Return the whole listing, line for line, without the pictures in it.
## START Record list
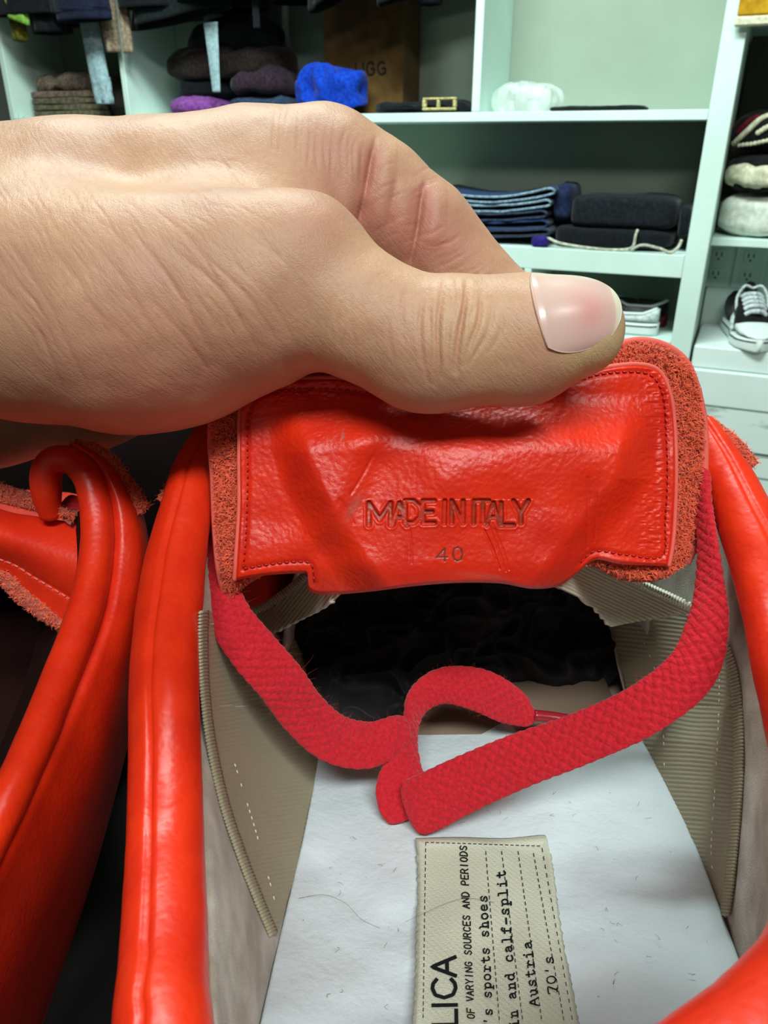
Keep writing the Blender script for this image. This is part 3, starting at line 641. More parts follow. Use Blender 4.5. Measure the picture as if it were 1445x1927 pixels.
# ------------------------------------------------------------------ small shoes in the background
M_rubber = paint('white_rubber', (224, 234, 230), .5); M_canvas = cloth('black_canvas', (22, 22, 24), (12, 12, 14)); M_lacew = cloth('white_lace', (216, 226, 226), (170, 182, 184)); M_stripe = paint('dark_sole_stripe', (60, 70, 72), .6); M_redsole = paint('dark_red_rubber', (112, 22, 34), .5)
def shoe_prof(s):
    hw = np.interp(s, [0, .06, .2, .5, .72, .88, .96, 1], [.015, .028, .033, .035, .046, .042, .027, .006])
    return hw
def small_shoe(name, label, pos, rz, length=.28, open_top=True, laces=True, M_up=None, M_toe=None, M_sole=None, group=None, tiltz=0, stripes=True):
    M_up = M_up or M_canvas; M_toe = M_toe or M_rubber; M_sole = M_sole or M_rubber
    t = thing(name, label, 'shoe', SH(pos), group)
    ca, sa = math.cos(rz), math.sin(rz)
    def to(p):
        p = np.asarray(p, float); x, y, z = p[..., 0], p[..., 1], p[..., 2]+p[..., 1]*math.tan(tiltz)
        return SH(np.stack([pos[0]-(x*ca-y*sa), pos[1]+z, pos[2]-(x*sa+y*ca)], -1))
    ns, m = 60, 40
    s = np.linspace(0, 1, ns); y = s*length-length/2; hw = shoe_prof(s)
    def loft(pn, s0, s1, mat, zb, ztop, scale=1.0, parent=t, ex=.75):
        ss = np.linspace(s0, s1, 40); h = shoe_prof(ss)*scale; yy = (ss*length-length/2); th = np.linspace(0, 2*np.pi, m, endpoint=False)
        zt = ztop(ss); V = []
        for k in range(40):
            cx = np.sign(np.cos(th))*np.abs(np.cos(th))**ex; cz = np.sign(np.sin(th))*np.abs(np.sin(th))**ex
            V.append(np.stack([h[k]*cx, np.full(m, yy[k]), (zb+zt[k])/2+(zt[k]-zb)/2*cz], 1))
        V = np.array(V); i, j = np.meshgrid(np.arange(39), np.arange(m), indexing='ij'); j2 = (j+1) % m
        F = np.stack([i*m+j, (i+1)*m+j, (i+1)*m+j2, i*m+j2], -1).reshape(-1, 4).tolist()
        F += [list(range(m)), list(range(39*m, 40*m))[::-1]]
        return mesh_obj(pn, to(V).reshape(-1, 3), F, mat, parent)
    sole = loft('sole', 0, 1, M_sole, 0, lambda q: .030+0*q, 1.08, ex=.35)
    loft('sole_stripe', .005, .997, M_stripe, .020, lambda q: .0255+0*q, 1.10, sole, ex=.35)
    upz = (lambda q: np.interp(q, [0, .12, .35, .5, .7, .8, .92, 1], [.095, .085, .08, .108, .082, .06, .044, .03])) if laces else (lambda q: np.interp(q, [0, .15, .4, .55, .7, .9, 1], [.066, .05, .048, .062, .056, .042, .03]))
    loft('upper', .01, .98, M_up, .0305, upz, .98)
    if laces:
        loft('toe_cap', .77, .995, M_toe, .0305, lambda q: np.interp(q, [.77, .85, .93, 1], [.062, .056, .046, .031]), 1.02)
        loft('tongue', .40, .60, M_up, .07, lambda q: np.interp(q, [.4, .5, .6], [.135, .120, .10]), .45)
        for k in range(6):
            sk = .47+.052*k; z = float(upz(np.array([sk]))[0]); yy = sk*length-length/2; w = .024
            for sg in (-1, 1):
                pts = to(np.array([[sg*w, yy, z-.004], [sg*w*.6, yy+.002, z+.004], [0, yy+.008*1, z+.007], [-sg*w*.2, yy+.011, z+.006]]))
                v, f = polytube(crom(pts[:, [0, 2, 1]], 14)[:, [0, 2, 1]], .0058, 8); mesh_obj('lace', v, f, M_lacew, t)
        for sg in (-1, 1):
            pts = to(crom(np.array([[0, -.005, .122], [sg*.02, .0, .128], [sg*.036, .012, .10], [sg*.034, .030, .06], [sg*.045, .034, .045]]), 24))
            v, f = polytube(pts, .0034, 8); mesh_obj('lace', v, f, M_lacew, t)
        if stripes:
            for sg in (-1, 1):
                for q in (.52, .585, .65):
                    hwq = float(shoe_prof(np.array([q+.03]))[0]); yq = q*length-length/2
                    a = np.array([[sg*hwq*1.0, yq+.012, .034], [sg*(hwq*.98+.0005), yq+.006, .050], [sg*hwq*.80, yq, .066]])
                    v, f = polytube(to(crom(a[:, [1, 2, 0]], 14)[:, [2, 0, 1]]), .0052, 8); mesh_obj('side_stripe', v, f, M_lacew, t)
    else:
        # slip-on: dark opening set into the upper and a pale band round the collar
        th = np.linspace(0, 2*np.pi, 60); yy = -.045+.075*np.cos(th)
        hwc = .026*np.sin(th); zz = upz((yy+length/2)/length)+.002
        v, f = polytube(to(np.stack([hwc, yy, zz], 1)), .004, 8); mesh_obj('collar_trim', v, f, M_rubber, t)
        V = [np.stack([hwc*q, -.045+.075*np.cos(th)*q, zz+.001-(.0006 if q < .9 else .001)], 1) for q in (1, .7, .35, .02)]
        V = to(np.array(V)); mesh_obj('opening', V.reshape(-1, 3), gridf(4, 60), M_slot, t)
    return t
small_shoe('sneaker', 'black and white striped sneaker with thick white laces on the flat white box', (-.130, -.4545, .125), math.radians(-14), .29, group='sneakers on the white box')
small_shoe('sneaker', 'second black and white sneaker, cut off by the right edge of the picture', (-.265, -.4545, .13), math.radians(-4), .29, group='sneakers on the white box')
small_shoe('slip_on_shoe', 'white slip-on shoe with a dark inside, at the front of the shoe compartment', (.20, -.4495, .065), math.radians(93), .26, laces=False, M_up=M_lacew, group='slip-on shoes in the lower compartment')
small_shoe('slip_on_shoe', 'black slip-on shoe with a dark red sole, at the back of the shoe compartment', (.185, -.4495, .178), math.radians(96), .25, laces=False, M_sole=M_redsole, group='slip-on shoes in the lower compartment')

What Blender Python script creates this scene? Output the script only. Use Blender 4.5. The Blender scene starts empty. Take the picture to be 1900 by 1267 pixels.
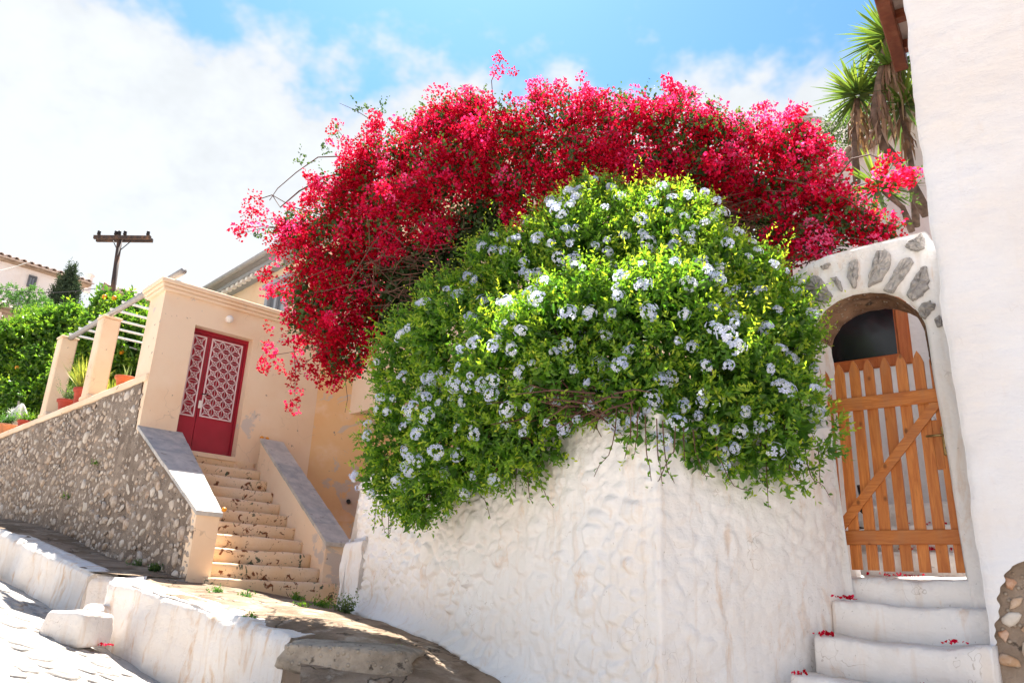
## END Record list
Response to the task -
Keep writing the Blender script for this image. This is part 3, starting at line 641. More parts follow. Use Blender 4.5. Measure the picture as if it were 1445x1927 pixels.
# ------------------------------------------------------------------ small shoes in the background
M_rubber = paint('white_rubber', (224, 234, 230), .5); M_canvas = cloth('black_canvas', (22, 22, 24), (12, 12, 14)); M_lacew = cloth('white_lace', (216, 226, 226), (170, 182, 184)); M_stripe = paint('dark_sole_stripe', (60, 70, 72), .6); M_redsole = paint('dark_red_rubber', (112, 22, 34), .5)
def shoe_prof(s):
    hw = np.interp(s, [0, .06, .2, .5, .72, .88, .96, 1], [.015, .028, .033, .035, .046, .042, .027, .006])
    return hw
def small_shoe(name, label, pos, rz, length=.28, open_top=True, laces=True, M_up=None, M_toe=None, M_sole=None, group=None, tiltz=0, stripes=True):
    M_up = M_up or M_canvas; M_toe = M_toe or M_rubber; M_sole = M_sole or M_rubber
    t = thing(name, label, 'shoe', SH(pos), group)
    ca, sa = math.cos(rz), math.sin(rz)
    def to(p):
        p = np.asarray(p, float); x, y, z = p[..., 0], p[..., 1], p[..., 2]+p[..., 1]*math.tan(tiltz)
        return SH(np.stack([pos[0]-(x*ca-y*sa), pos[1]+z, pos[2]-(x*sa+y*ca)], -1))
    ns, m = 60, 40
    s = np.linspace(0, 1, ns); y = s*length-length/2; hw = shoe_prof(s)
    def loft(pn, s0, s1, mat, zb, ztop, scale=1.0, parent=t, ex=.75):
        ss = np.linspace(s0, s1, 40); h = shoe_prof(ss)*scale; yy = (ss*length-length/2); th = np.linspace(0, 2*np.pi, m, endpoint=False)
        zt = ztop(ss); V = []
        for k in range(40):
            cx = np.sign(np.cos(th))*np.abs(np.cos(th))**ex; cz = np.sign(np.sin(th))*np.abs(np.sin(th))**ex
            V.append(np.stack([h[k]*cx, np.full(m, yy[k]), (zb+zt[k])/2+(zt[k]-zb)/2*cz], 1))
        V = np.array(V); i, j = np.meshgrid(np.arange(39), np.arange(m), indexing='ij'); j2 = (j+1) % m
        F = np.stack([i*m+j, (i+1)*m+j, (i+1)*m+j2, i*m+j2], -1).reshape(-1, 4).tolist()
        F += [list(range(m)), list(range(39*m, 40*m))[::-1]]
        return mesh_obj(pn, to(V).reshape(-1, 3), F, mat, parent)
    sole = loft('sole', 0, 1, M_sole, 0, lambda q: .030+0*q, 1.08, ex=.35)
    loft('sole_stripe', .005, .997, M_stripe, .020, lambda q: .0255+0*q, 1.10, sole, ex=.35)
    upz = (lambda q: np.interp(q, [0, .12, .35, .5, .7, .8, .92, 1], [.095, .085, .08, .108, .082, .06, .044, .03])) if laces else (lambda q: np.interp(q, [0, .15, .4, .55, .7, .9, 1], [.066, .05, .048, .062, .056, .042, .03]))
    loft('upper', .01, .98, M_up, .0305, upz, .98)
    if laces:
        loft('toe_cap', .77, .995, M_toe, .0305, lambda q: np.interp(q, [.77, .85, .93, 1], [.062, .056, .046, .031]), 1.02)
        loft('tongue', .40, .60, M_up, .07, lambda q: np.interp(q, [.4, .5, .6], [.135, .120, .10]), .45)
        for k in range(6):
            sk = .47+.052*k; z = float(upz(np.array([sk]))[0]); yy = sk*length-length/2; w = .024
            for sg in (-1, 1):
                pts = to(np.array([[sg*w, yy, z-.004], [sg*w*.6, yy+.002, z+.004], [0, yy+.008*1, z+.007], [-sg*w*.2, yy+.011, z+.006]]))
                v, f = polytube(crom(pts[:, [0, 2, 1]], 14)[:, [0, 2, 1]], .0058, 8); mesh_obj('lace', v, f, M_lacew, t)
        for sg in (-1, 1):
            pts = to(crom(np.array([[0, -.005, .122], [sg*.02, .0, .128], [sg*.036, .012, .10], [sg*.034, .030, .06], [sg*.045, .034, .045]]), 24))
            v, f = polytube(pts, .0034, 8); mesh_obj('lace', v, f, M_lacew, t)
        if stripes:
            for sg in (-1, 1):
                for q in (.52, .585, .65):
                    hwq = float(shoe_prof(np.array([q+.03]))[0]); yq = q*length-length/2
                    a = np.array([[sg*hwq*1.0, yq+.012, .034], [sg*(hwq*.98+.0005), yq+.006, .050], [sg*hwq*.80, yq, .066]])
                    v, f = polytube(to(crom(a[:, [1, 2, 0]], 14)[:, [2, 0, 1]]), .0052, 8); mesh_obj('side_stripe', v, f, M_lacew, t)
    else:
        # slip-on: dark opening set into the upper and a pale band round the collar
        th = np.linspace(0, 2*np.pi, 60); yy = -.045+.075*np.cos(th)
        hwc = .026*np.sin(th); zz = upz((yy+length/2)/length)+.002
        v, f = polytube(to(np.stack([hwc, yy, zz], 1)), .004, 8); mesh_obj('collar_trim', v, f, M_rubber, t)
        V = [np.stack([hwc*q, -.045+.075*np.cos(th)*q, zz+.001-(.0006 if q < .9 else .001)], 1) for q in (1, .7, .35, .02)]
        V = to(np.array(V)); mesh_obj('opening', V.reshape(-1, 3), gridf(4, 60), M_slot, t)
    return t
small_shoe('sneaker', 'black and white striped sneaker with thick white laces on the flat white box', (-.130, -.4545, .125), math.radians(-14), .29, group='sneakers on the white box')
small_shoe('sneaker', 'second black and white sneaker, cut off by the right edge of the picture', (-.265, -.4545, .13), math.radians(-4), .29, group='sneakers on the white box')
small_shoe('slip_on_shoe', 'white slip-on shoe with a dark inside, at the front of the shoe compartment', (.20, -.4495, .065), math.radians(93), .26, laces=False, M_up=M_lacew, group='slip-on shoes in the lower compartment')
small_shoe('slip_on_shoe', 'black slip-on shoe with a dark red sole, at the back of the shoe compartment', (.185, -.4495, .178), math.radians(96), .25, laces=False, M_sole=M_redsole, group='slip-on shoes in the lower compartment')

What Blender Python script creates this scene? Output the script only. Use Blender 4.5. The Blender scene starts empty. Take the picture to be 1900 by 1267 pixels.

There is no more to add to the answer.